**GIVEN REQUEST**
Only the lines from the start of the material through the line containing "16.3).build('edge_trim', M['red_frame']), wall)" are to be extracted, exactly as they appear.

**MATERIAL PROVIDED**
★ ★ ★
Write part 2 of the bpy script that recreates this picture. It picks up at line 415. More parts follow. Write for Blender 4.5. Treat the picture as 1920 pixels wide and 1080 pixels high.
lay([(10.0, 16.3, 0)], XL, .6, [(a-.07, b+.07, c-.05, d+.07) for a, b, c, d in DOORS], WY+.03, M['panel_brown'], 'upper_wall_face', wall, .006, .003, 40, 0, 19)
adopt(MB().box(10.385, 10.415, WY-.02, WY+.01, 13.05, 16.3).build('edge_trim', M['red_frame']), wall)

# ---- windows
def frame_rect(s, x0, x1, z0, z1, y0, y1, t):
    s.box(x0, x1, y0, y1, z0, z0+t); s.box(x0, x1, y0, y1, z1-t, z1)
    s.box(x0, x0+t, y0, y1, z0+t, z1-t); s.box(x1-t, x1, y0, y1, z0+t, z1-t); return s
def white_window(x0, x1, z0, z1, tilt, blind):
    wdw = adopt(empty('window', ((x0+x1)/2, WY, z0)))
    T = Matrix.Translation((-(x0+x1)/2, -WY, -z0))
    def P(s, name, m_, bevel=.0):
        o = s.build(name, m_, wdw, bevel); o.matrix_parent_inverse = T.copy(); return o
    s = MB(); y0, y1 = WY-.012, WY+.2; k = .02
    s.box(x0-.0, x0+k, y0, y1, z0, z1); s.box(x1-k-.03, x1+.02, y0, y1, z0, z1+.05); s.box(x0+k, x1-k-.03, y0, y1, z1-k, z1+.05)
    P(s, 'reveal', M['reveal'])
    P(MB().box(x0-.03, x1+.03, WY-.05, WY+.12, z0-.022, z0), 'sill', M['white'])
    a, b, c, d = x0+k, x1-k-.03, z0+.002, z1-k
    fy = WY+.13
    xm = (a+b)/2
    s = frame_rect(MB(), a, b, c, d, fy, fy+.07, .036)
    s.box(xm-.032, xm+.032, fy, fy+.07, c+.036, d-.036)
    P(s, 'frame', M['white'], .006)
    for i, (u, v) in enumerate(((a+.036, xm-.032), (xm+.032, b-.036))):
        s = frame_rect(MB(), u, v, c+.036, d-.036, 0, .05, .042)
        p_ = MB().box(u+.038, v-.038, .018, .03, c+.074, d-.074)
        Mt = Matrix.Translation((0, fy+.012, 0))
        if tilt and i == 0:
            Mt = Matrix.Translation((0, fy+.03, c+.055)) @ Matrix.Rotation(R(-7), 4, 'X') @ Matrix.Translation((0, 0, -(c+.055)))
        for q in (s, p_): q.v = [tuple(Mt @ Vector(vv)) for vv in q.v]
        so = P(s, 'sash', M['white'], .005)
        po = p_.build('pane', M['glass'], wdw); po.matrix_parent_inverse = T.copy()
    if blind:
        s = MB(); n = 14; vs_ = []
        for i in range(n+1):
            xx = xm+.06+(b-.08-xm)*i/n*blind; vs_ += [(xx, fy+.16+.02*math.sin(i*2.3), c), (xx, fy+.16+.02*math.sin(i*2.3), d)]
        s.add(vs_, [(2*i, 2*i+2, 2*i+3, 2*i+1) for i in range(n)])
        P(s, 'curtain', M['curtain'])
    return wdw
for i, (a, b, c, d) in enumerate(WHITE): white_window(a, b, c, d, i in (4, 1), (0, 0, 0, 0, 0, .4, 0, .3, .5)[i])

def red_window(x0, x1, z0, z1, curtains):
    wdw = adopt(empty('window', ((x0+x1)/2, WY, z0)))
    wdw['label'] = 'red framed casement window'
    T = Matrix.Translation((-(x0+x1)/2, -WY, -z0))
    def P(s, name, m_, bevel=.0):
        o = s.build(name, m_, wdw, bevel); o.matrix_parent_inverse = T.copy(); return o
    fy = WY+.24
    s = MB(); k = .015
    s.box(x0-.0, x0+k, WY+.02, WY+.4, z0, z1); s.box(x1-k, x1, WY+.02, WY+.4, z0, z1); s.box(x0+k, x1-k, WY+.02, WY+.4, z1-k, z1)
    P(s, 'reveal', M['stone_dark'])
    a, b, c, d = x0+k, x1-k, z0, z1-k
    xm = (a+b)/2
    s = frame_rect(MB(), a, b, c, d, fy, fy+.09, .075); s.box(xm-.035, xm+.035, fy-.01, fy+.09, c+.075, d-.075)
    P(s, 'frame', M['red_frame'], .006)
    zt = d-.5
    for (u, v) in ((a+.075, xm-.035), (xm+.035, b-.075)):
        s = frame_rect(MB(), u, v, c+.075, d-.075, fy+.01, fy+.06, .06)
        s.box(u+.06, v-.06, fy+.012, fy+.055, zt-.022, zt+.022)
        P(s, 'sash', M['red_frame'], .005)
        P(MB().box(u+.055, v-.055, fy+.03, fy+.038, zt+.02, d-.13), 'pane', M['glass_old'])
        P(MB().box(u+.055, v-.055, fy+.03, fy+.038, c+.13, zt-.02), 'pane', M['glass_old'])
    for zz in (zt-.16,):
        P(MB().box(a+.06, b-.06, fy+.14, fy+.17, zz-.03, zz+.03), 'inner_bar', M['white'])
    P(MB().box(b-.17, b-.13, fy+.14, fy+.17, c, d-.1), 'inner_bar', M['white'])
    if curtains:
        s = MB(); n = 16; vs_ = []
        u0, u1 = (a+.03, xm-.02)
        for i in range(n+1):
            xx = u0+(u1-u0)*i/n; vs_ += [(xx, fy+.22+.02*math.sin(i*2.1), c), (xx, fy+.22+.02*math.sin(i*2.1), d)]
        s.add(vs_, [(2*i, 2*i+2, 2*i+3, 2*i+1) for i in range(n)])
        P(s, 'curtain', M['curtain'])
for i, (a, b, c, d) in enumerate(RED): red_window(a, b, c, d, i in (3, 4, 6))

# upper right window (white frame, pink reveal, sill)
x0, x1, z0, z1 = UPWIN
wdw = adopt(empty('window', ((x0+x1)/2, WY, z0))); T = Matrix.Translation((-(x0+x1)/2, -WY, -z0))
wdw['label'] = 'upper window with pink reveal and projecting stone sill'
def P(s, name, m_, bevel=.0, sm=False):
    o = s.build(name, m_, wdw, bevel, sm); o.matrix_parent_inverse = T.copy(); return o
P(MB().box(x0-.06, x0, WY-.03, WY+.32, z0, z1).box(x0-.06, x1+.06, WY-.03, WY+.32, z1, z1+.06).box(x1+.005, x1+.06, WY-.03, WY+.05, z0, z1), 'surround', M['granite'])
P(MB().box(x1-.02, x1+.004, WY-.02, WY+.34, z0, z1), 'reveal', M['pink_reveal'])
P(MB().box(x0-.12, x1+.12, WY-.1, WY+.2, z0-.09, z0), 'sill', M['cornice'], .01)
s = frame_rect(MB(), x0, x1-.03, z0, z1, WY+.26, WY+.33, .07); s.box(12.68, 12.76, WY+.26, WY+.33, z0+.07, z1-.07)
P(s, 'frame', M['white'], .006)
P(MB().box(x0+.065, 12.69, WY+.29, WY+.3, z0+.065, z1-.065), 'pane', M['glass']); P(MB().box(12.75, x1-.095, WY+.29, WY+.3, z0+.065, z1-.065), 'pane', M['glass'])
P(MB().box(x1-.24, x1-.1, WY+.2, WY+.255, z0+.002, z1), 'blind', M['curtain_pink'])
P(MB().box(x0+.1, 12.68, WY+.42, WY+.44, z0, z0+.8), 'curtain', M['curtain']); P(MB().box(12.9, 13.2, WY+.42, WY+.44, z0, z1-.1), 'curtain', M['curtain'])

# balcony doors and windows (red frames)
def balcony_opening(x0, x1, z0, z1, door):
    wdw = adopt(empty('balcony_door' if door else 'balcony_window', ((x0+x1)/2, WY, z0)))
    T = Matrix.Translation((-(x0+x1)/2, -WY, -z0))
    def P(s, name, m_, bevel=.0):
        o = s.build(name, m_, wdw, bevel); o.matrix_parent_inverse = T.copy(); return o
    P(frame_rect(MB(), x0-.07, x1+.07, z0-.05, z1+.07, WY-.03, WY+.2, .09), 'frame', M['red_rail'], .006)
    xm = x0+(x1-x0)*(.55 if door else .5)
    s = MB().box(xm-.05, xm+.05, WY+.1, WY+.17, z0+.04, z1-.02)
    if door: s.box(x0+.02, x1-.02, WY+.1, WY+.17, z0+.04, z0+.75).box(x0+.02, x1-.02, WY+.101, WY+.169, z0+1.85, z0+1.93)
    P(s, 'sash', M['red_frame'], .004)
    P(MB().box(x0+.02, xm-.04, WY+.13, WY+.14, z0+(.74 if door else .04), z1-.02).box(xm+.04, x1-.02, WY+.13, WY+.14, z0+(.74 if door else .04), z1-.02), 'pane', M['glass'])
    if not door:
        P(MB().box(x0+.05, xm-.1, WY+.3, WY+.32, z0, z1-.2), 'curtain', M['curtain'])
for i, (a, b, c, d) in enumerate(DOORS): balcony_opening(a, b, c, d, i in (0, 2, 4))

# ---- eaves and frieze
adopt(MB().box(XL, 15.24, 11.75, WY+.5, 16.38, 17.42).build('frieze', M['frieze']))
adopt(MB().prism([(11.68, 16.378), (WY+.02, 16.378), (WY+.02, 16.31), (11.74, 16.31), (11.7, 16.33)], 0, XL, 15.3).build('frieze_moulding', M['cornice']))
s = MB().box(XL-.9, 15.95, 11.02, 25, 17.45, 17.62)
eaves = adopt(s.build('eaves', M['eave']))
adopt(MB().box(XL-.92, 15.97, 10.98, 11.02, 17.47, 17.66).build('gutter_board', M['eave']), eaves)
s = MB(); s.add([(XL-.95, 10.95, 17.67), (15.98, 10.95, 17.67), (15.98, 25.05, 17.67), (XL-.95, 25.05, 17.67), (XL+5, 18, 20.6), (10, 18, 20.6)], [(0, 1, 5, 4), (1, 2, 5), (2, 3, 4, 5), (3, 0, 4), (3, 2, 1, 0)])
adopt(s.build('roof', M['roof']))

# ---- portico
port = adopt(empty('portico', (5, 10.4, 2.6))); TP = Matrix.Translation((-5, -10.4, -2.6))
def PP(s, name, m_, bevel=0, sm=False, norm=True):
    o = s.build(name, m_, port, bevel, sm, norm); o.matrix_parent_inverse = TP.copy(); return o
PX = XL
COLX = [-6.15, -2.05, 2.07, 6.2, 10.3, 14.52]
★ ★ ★
**SOLVED PROBLEM**
Write part 2 of the bpy script that recreates this picture. It picks up at line 415. More parts follow. Write for Blender 4.5. Treat the picture as 1920 pixels wide and 1080 pixels high.
lay([(10.0, 16.3, 0)], XL, .6, [(a-.07, b+.07, c-.05, d+.07) for a, b, c, d in DOORS], WY+.03, M['panel_brown'], 'upper_wall_face', wall, .006, .003, 40, 0, 19)
adopt(MB().box(10.385, 10.415, WY-.02, WY+.01, 13.05, 16.3).build('edge_trim', M['red_frame']), wall)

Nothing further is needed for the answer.